Guns N’ Roses original bassist Duff McKagan has left Jane’s Addiction after only five months in the band. However, his presence will be a lasting one.

“We wanted to thank Duff for helping us write songs for our new record,” write Jane’s in a statement. “We love the songs we worked on with him — and the gigs were a blast — but musically we were all headed in different directions. From here Duff is off to work on his own stuff so we wish him all the best.”

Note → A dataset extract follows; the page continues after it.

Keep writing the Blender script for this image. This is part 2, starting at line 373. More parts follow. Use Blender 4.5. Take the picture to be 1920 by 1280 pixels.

Billy Bragg is teaming with producer/singer-songwriter Joe Henry and Rosanne Cash for his next album, the followup to 2008’s Mr. Love and Justice. Bragg tells Billboard that he and Cash have been sending Henry “bits of songs…and trusting him to collate it into something we’ll enjoy,” and that the collaborative effort was inspired in part by his work with Wilco on the Mermaid Avenue albums.

Congratulations to Lee Brice, who’s “Love Like Crazy” is the new record-holder for the longest running country song on the Billboard Charts. The song, which first debuted on the Billboard Country Songs chart in September 2009, 55 weeks ago, recently moved to #3, it’s highest position yet. The song, off Brice’s debut album, Love Like Crazy, has sold 503,000 downloads. The previous record holder was “Bouquet of Roses,” by Eddy Arnold, which spent 54 weeks on the chart in 1948.

The once reclusive Leonard Cohen has played close to 240 shows since taking to the road in 2008 for a celebrated world tour. The singer-songwriter, who turns 76 this month, has announced that he’ll play four final shows this year. The first will be at Honolulu’s Blaisdell Concert Hall on December 4. The second stop will be at Rose Quarter Theatre of the Clouds in Portland, Oregon December 8. And on December 10 and 11, Cohen and his band will end the tour at the Colosseum at Caesars Palace in Las Vegas. Songs From The Road, a DVD chronicling the tour, will hit stores September 14.